§ **WHAT THE EXERCISE ASKS**
Repeat everything in the material exactly.

§ **SUPPLIED INFORMATION**
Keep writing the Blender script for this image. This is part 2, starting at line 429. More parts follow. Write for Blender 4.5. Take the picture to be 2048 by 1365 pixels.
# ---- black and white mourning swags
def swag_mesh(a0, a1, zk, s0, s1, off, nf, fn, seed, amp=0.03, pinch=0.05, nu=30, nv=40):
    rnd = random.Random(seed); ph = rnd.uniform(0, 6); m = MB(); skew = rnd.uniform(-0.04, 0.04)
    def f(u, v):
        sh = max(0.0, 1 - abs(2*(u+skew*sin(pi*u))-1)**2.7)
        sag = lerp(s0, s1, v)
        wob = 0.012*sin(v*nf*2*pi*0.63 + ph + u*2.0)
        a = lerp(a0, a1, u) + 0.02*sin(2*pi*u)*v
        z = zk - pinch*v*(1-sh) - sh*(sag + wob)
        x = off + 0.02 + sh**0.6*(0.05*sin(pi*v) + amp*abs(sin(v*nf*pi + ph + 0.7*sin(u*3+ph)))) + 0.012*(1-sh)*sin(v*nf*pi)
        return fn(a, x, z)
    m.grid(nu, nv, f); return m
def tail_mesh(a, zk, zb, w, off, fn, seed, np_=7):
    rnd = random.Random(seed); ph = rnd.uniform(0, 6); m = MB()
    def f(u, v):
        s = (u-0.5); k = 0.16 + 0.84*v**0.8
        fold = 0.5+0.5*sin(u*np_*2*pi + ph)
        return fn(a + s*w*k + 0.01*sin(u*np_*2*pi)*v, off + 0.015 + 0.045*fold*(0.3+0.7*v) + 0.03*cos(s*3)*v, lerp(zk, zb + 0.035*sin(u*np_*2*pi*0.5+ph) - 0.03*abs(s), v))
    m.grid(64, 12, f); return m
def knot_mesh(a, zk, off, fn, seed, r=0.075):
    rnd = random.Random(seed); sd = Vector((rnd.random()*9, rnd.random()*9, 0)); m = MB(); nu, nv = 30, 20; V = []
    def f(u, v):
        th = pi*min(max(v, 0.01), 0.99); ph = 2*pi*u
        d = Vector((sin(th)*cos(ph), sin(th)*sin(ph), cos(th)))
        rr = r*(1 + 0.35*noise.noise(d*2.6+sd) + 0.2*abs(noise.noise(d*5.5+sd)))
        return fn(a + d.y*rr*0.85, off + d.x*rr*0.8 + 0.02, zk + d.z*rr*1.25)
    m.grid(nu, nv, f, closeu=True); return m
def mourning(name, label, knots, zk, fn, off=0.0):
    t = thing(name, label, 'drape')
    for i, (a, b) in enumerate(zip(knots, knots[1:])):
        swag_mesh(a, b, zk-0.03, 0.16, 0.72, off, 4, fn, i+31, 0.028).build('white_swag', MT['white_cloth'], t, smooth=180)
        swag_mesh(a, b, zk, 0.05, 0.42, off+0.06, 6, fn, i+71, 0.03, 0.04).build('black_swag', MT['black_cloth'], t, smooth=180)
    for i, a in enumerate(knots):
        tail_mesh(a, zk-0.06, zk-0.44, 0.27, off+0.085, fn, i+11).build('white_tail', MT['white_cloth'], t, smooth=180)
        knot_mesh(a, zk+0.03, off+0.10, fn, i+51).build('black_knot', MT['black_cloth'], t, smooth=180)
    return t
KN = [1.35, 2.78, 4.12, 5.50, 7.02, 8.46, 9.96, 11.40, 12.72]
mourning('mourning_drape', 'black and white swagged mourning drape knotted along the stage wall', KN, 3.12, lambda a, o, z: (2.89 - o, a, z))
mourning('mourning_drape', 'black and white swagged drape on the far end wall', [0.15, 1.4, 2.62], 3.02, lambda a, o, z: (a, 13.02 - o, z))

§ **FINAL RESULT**
Keep writing the Blender script for this image. This is part 2, starting at line 429. More parts follow. Write for Blender 4.5. Take the picture to be 2048 by 1365 pixels.
# ---- black and white mourning swags
def swag_mesh(a0, a1, zk, s0, s1, off, nf, fn, seed, amp=0.03, pinch=0.05, nu=30, nv=40):
    rnd = random.Random(seed); ph = rnd.uniform(0, 6); m = MB(); skew = rnd.uniform(-0.04, 0.04)
    def f(u, v):
        sh = max(0.0, 1 - abs(2*(u+skew*sin(pi*u))-1)**2.7)
        sag = lerp(s0, s1, v)
        wob = 0.012*sin(v*nf*2*pi*0.63 + ph + u*2.0)
        a = lerp(a0, a1, u) + 0.02*sin(2*pi*u)*v
        z = zk - pinch*v*(1-sh) - sh*(sag + wob)
        x = off + 0.02 + sh**0.6*(0.05*sin(pi*v) + amp*abs(sin(v*nf*pi + ph + 0.7*sin(u*3+ph)))) + 0.012*(1-sh)*sin(v*nf*pi)
        return fn(a, x, z)
    m.grid(nu, nv, f); return m
def tail_mesh(a, zk, zb, w, off, fn, seed, np_=7):
    rnd = random.Random(seed); ph = rnd.uniform(0, 6); m = MB()
    def f(u, v):
        s = (u-0.5); k = 0.16 + 0.84*v**0.8
        fold = 0.5+0.5*sin(u*np_*2*pi + ph)
        return fn(a + s*w*k + 0.01*sin(u*np_*2*pi)*v, off + 0.015 + 0.045*fold*(0.3+0.7*v) + 0.03*cos(s*3)*v, lerp(zk, zb + 0.035*sin(u*np_*2*pi*0.5+ph) - 0.03*abs(s), v))
    m.grid(64, 12, f); return m
def knot_mesh(a, zk, off, fn, seed, r=0.075):
    rnd = random.Random(seed); sd = Vector((rnd.random()*9, rnd.random()*9, 0)); m = MB(); nu, nv = 30, 20; V = []
    def f(u, v):
        th = pi*min(max(v, 0.01), 0.99); ph = 2*pi*u
        d = Vector((sin(th)*cos(ph), sin(th)*sin(ph), cos(th)))
        rr = r*(1 + 0.35*noise.noise(d*2.6+sd) + 0.2*abs(noise.noise(d*5.5+sd)))
        return fn(a + d.y*rr*0.85, off + d.x*rr*0.8 + 0.02, zk + d.z*rr*1.25)
    m.grid(nu, nv, f, closeu=True); return m
def mourning(name, label, knots, zk, fn, off=0.0):
    t = thing(name, label, 'drape')
    for i, (a, b) in enumerate(zip(knots, knots[1:])):
        swag_mesh(a, b, zk-0.03, 0.16, 0.72, off, 4, fn, i+31, 0.028).build('white_swag', MT['white_cloth'], t, smooth=180)
        swag_mesh(a, b, zk, 0.05, 0.42, off+0.06, 6, fn, i+71, 0.03, 0.04).build('black_swag', MT['black_cloth'], t, smooth=180)
    for i, a in enumerate(knots):
        tail_mesh(a, zk-0.06, zk-0.44, 0.27, off+0.085, fn, i+11).build('white_tail', MT['white_cloth'], t, smooth=180)
        knot_mesh(a, zk+0.03, off+0.10, fn, i+51).build('black_knot', MT['black_cloth'], t, smooth=180)
    return t
KN = [1.35, 2.78, 4.12, 5.50, 7.02, 8.46, 9.96, 11.40, 12.72]
mourning('mourning_drape', 'black and white swagged mourning drape knotted along the stage wall', KN, 3.12, lambda a, o, z: (2.89 - o, a, z))
mourning('mourning_drape', 'black and white swagged drape on the far end wall', [0.15, 1.4, 2.62], 3.02, lambda a, o, z: (a, 13.02 - o, z))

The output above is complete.